[INSTRUCTIONS TO FOLLOW]: The lines to extract run from the first line of the material below to the line containing "stub((axis(2.53) + .036, 2.53, ZBM", both included; leave the pictures behind.

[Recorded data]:
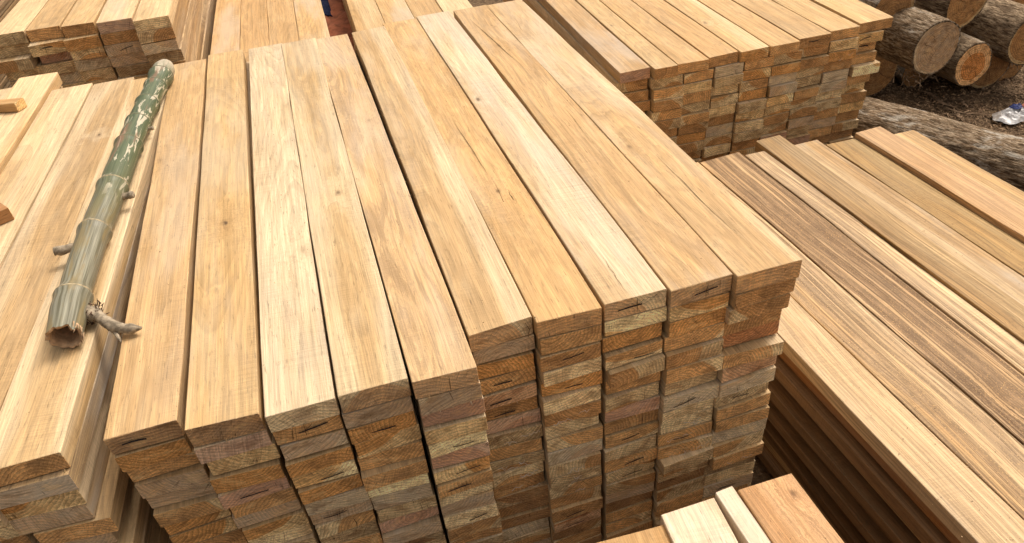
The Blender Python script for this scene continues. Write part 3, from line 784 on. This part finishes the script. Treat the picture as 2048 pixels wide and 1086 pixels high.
for q in range(130):
    a = Vector((bx_ + .044 + random.uniform(-.014, .024), by_ - .02 + random.uniform(-.02, .02), ZBM + .028 + random.uniform(-.018, .012))) - P0
    d = Vector((random.uniform(-1, 1), random.uniform(-1, 1), random.uniform(-.4, 1))).normalized() * random.uniform(.006, .024)
    v, f = tube([a, a + d * .5, a + d + Vector((0, 0, random.uniform(-.004, .004)))], [.0022, .0015, .0006], 5)
    b = len(rv); rv += v; rf += [tuple(b + i for i in ff) for ff in f]
link('root_fibres', mesh('root_fibres', rv, rf), [MTWIGD], br)
def stub(p, d, r, L):
    pts, rs = lerp_path([(*p, r), (*(Vector(p) + Vector(d) * L * .5), r * .95), (*(Vector(p) + Vector(d) * L * .8), r * 1.15), (*(Vector(p) + Vector(d) * L), r * .9)], 9)
    v, f = tube([q - P0 for q in pts], rs, 12, .3, seed=p[1])
    link('branch_stub', mesh('branch_stub', v, f, smooth=True), [MTWIG], root)
stub((axis(1.84) - .030, 1.835, ZBM + .040), Vector((-1, -.12, .05)).normalized(), .0115, .058)
stub((axis(2.07) + .034, 2.065, ZBM + .036), Vector((1, -.1, .1)).normalized(), .010, .034)
stub((axis(2.53) + .036, 2.53, ZBM + .030), Vector((1, -.1, .1)).normalized(), .006, .018)

# ------------------------------------------------------------------ logs
def mat_bark(name, dark, mid, light, lich):
    n = NB(name); x, y, z = n.sep(n.attr('lc').outputs['Vector'])
    h_ = z
    p = n.xyz(n.mul(n.m('COSINE', x), 1.), n.mul(y, 1.), n.m('SINE', x))
    fis = n.noise(n.xyz(n.mul(n.m('COSINE', x), 22), n.mul(y, 16), n.mul(n.m('SINE', x), 22)), 1, 5, .75, .3)
    fine = n.noise(n.xyz(n.mul(n.m('COSINE', x), 70), n.mul(y, 60), n.mul(n.m('SINE', x), 70)), 1, 4, .75)
    big = n.noise(n.xyz(n.mul(n.m('COSINE', x), 2.0), n.mul(y, 3.5), n.mul(n.m('SINE', x), 2.0)), 1, 5, .65, .5)
    col = n.mix(n.ss(h_, -.4, .5), dark, mid)
    col = n.mix(n.mul(n.ss(fis, .45, .62), .8), col, light)
    col = n.mix(n.mul(n.ss(fis, .46, .36), .8), col, dark)
    col = n.mix(n.mul(n.ss(big, .54, .64), lich), col, n.mix(n.ss(fine, .35, .6), light, (.52, .49, .44)))
    col = n.mix(n.mul(n.ss(big, .46, .36), .6), col, dark)
    col = n.scale(col, n.ss(fine, .32, .68, .45, 1.45))
    return n.fin(col, .92, .1, n.add(fis, n.mul(fine, .6)), 1.0, .012)
MBARK = [mat_bark('grey_bark', (.060, .038, .022), (.24, .160, .095), (.50, .40, .29), .9), mat_bark('brown_bark', (.080, .050, .030), (.31, .22, .14), (.52, .40, .27), .35)]
LOG_END = {  # end tint, heart radius share, weather
    'grey': ((.92, .84, .76), .97, .62), 'orange': ((1.22, .92, .74), .68, .0), 'dull': ((.62, .54, .46), .95, .2), 'tan': ((.80, .68, .55), .96, .2)}
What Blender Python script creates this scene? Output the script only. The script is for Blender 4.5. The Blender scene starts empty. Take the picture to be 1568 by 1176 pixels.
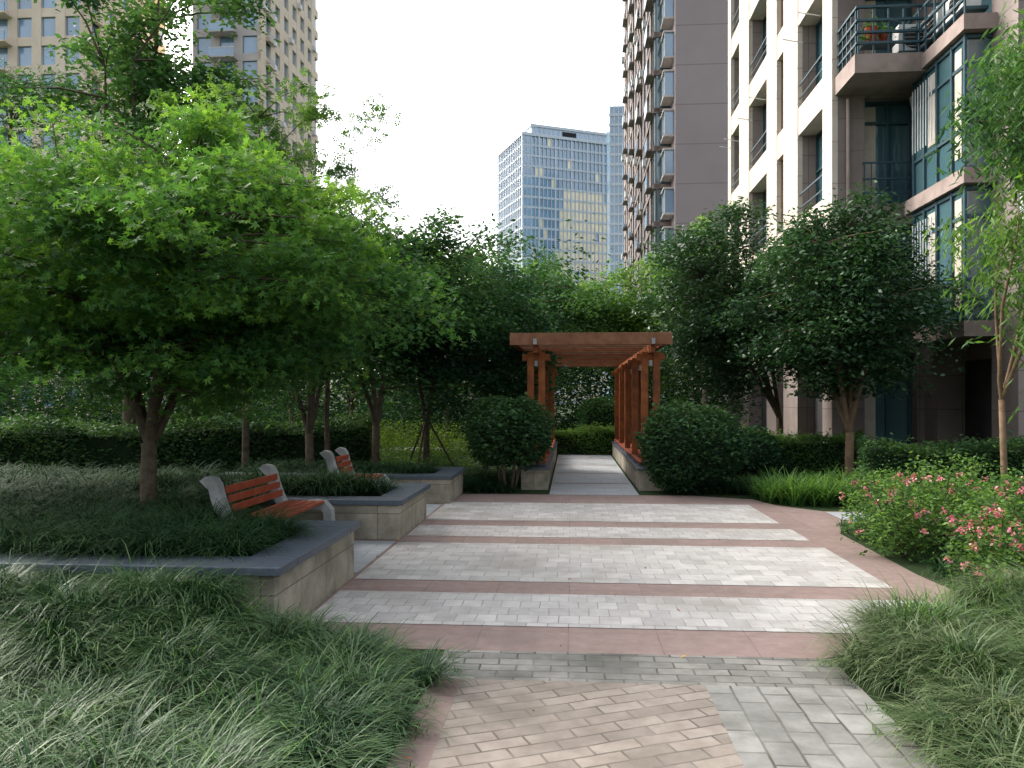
import bpy, math, numpy as np
from mathutils import Vector
TH=math.radians(4.29); CT,ST=math.cos(TH),math.sin(TH)
scene=bpy.context.scene
COL=scene.collection
# ------------------------------------------------------------ materials
def newmat(name):
    m=bpy.data.materials.new(name); m.use_nodes=True
    nt=m.node_tree; nt.nodes.clear()
    out=nt.nodes.new('ShaderNodeOutputMaterial')
    return m,nt,out
def rgb(c): return (c[0],c[1],c[2],1.0)
def mixc(nt,fac,a,b,mode='MIX'):
    n=nt.nodes.new('ShaderNodeMix'); n.data_type='RGBA'; n.blend_type=mode
    for s,v in ((n.inputs[0],fac),(n.inputs[6],a),(n.inputs[7],b)):
        if isinstance(v,bpy.types.NodeSocket): nt.links.new(v,s)
        elif isinstance(v,(int,float)): s.default_value=v
        else: s.default_value=rgb(v)
    return n.outputs[2]
def surf(name,c1,c2,rough=.8,scale=3.,bump=.15,tile=None,wall=False,spec=.3,metal=0.,stain=None):
    m,nt,out=newmat(name); N=nt.nodes; L=nt.links
    p=N.new('ShaderNodeBsdfPrincipled'); L.new(p.outputs[0],out.inputs[0])
    p.inputs['Roughness'].default_value=rough; p.inputs['Metallic'].default_value=metal
    p.inputs['Specular IOR Level'].default_value=spec
    tc=N.new('ShaderNodeTexCoord'); vec=tc.outputs['Object']
    no=N.new('ShaderNodeTexNoise'); no.inputs['Scale'].default_value=scale; no.inputs['Detail'].default_value=6; no.inputs['Roughness'].default_value=.65
    L.new(vec,no.inputs['Vector'])
    mr=N.new('ShaderNodeMapRange'); mr.inputs[1].default_value=.33; mr.inputs[2].default_value=.67; L.new(no.outputs[0],mr.inputs[0])
    col=mixc(nt,mr.outputs[0],c1,c2); h=no.outputs[0]
    if tile:
        w,hh,mo,mc,off,rot,vary=tile
        v2=vec
        if wall:
            sp=N.new('ShaderNodeSeparateXYZ'); L.new(vec,sp.inputs[0])
            ad=N.new('ShaderNodeMath'); L.new(sp.outputs[0],ad.inputs[0]); L.new(sp.outputs[1],ad.inputs[1])
            cb=N.new('ShaderNodeCombineXYZ'); L.new(ad.outputs[0],cb.inputs[0]); L.new(sp.outputs[2],cb.inputs[1]); v2=cb.outputs[0]
        mp=N.new('ShaderNodeMapping'); L.new(v2,mp.inputs[0]); mp.inputs['Rotation'].default_value=(0,0,rot)
        if not wall:
            nw=N.new('ShaderNodeTexNoise'); nw.inputs['Scale'].default_value=2.5; L.new(vec,nw.inputs['Vector'])
            vm=N.new('ShaderNodeVectorMath'); vm.operation='SCALE'; vm.inputs[3].default_value=.03; L.new(nw.outputs[1],vm.inputs[0])
            va=N.new('ShaderNodeVectorMath'); va.operation='ADD'; L.new(mp.outputs[0],va.inputs[0]); L.new(vm.outputs[0],va.inputs[1]); v3=va.outputs[0]
        else: v3=mp.outputs[0]
        b=N.new('ShaderNodeTexBrick'); L.new(v3,b.inputs['Vector'])
        b.inputs['Scale'].default_value=1; b.inputs['Brick Width'].default_value=w; b.inputs['Row Height'].default_value=hh
        b.inputs['Mortar Size'].default_value=mo; b.inputs['Mortar Smooth'].default_value=.3; b.offset=off
        b.inputs['Color1'].default_value=(1,1,1,1); b.inputs['Color2'].default_value=(vary,vary,vary,1); b.inputs['Mortar'].default_value=(1,1,1,1)
        col=mixc(nt,1.0,col,b.outputs['Color'],'MULTIPLY')
        fm=b.outputs['Fac']
        if not wall:
            nj=N.new('ShaderNodeTexNoise'); nj.inputs['Scale'].default_value=3.7; nj.inputs['Detail'].default_value=4; L.new(vec,nj.inputs['Vector'])
            rj=N.new('ShaderNodeMapRange'); rj.inputs[1].default_value=.35; rj.inputs[2].default_value=.6; rj.inputs[3].default_value=.45; L.new(nj.outputs[0],rj.inputs[0])
            mj=N.new('ShaderNodeMath'); mj.operation='MULTIPLY'; L.new(fm,mj.inputs[0]); L.new(rj.outputs[0],mj.inputs[1]); fm=mj.outputs[0]
        col=mixc(nt,fm,col,mc)
        sub=N.new('ShaderNodeMath'); sub.operation='MULTIPLY_ADD'; L.new(b.outputs['Fac'],sub.inputs[0]); sub.inputs[1].default_value=-1.0; L.new(no.outputs[0],sub.inputs[2]); h=sub.outputs[0]
    if stain:
        n2=N.new('ShaderNodeTexNoise'); n2.inputs['Scale'].default_value=stain[1]; n2.inputs['Detail'].default_value=8; L.new(vec,n2.inputs['Vector'])
        r2=N.new('ShaderNodeMapRange'); r2.inputs[1].default_value=.5; r2.inputs[2].default_value=.75; r2.inputs[4].default_value=stain[2]; L.new(n2.outputs[0],r2.inputs[0])
        col=mixc(nt,r2.outputs[0],col,stain[0])
    L.new(col,p.inputs['Base Color'])
    if bump:
        bp=N.new('ShaderNodeBump'); bp.inputs['Strength'].default_value=bump; bp.inputs['Distance'].default_value=.02
        L.new(h,bp.inputs['Height']); L.new(bp.outputs[0],p.inputs['Normal'])
    return m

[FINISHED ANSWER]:
The Blender Python script for this scene continues. Write part 3, from line 784 on. This part finishes the script. Treat the picture as 2048 pixels wide and 1086 pixels high.
for q in range(130):
    a = Vector((bx_ + .044 + random.uniform(-.014, .024), by_ - .02 + random.uniform(-.02, .02), ZBM + .028 + random.uniform(-.018, .012))) - P0
    d = Vector((random.uniform(-1, 1), random.uniform(-1, 1), random.uniform(-.4, 1))).normalized() * random.uniform(.006, .024)
    v, f = tube([a, a + d * .5, a + d + Vector((0, 0, random.uniform(-.004, .004)))], [.0022, .0015, .0006], 5)
    b = len(rv); rv += v; rf += [tuple(b + i for i in ff) for ff in f]
link('root_fibres', mesh('root_fibres', rv, rf), [MTWIGD], br)
def stub(p, d, r, L):
    pts, rs = lerp_path([(*p, r), (*(Vector(p) + Vector(d) * L * .5), r * .95), (*(Vector(p) + Vector(d) * L * .8), r * 1.15), (*(Vector(p) + Vector(d) * L), r * .9)], 9)
    v, f = tube([q - P0 for q in pts], rs, 12, .3, seed=p[1])
    link('branch_stub', mesh('branch_stub', v, f, smooth=True), [MTWIG], root)
stub((axis(1.84) - .030, 1.835, ZBM + .040), Vector((-1, -.12, .05)).normalized(), .0115, .058)
stub((axis(2.07) + .034, 2.065, ZBM + .036), Vector((1, -.1, .1)).normalized(), .010, .034)
stub((axis(2.53) + .036, 2.53, ZBM + .030), Vector((1, -.1, .1)).normalized(), .006, .018)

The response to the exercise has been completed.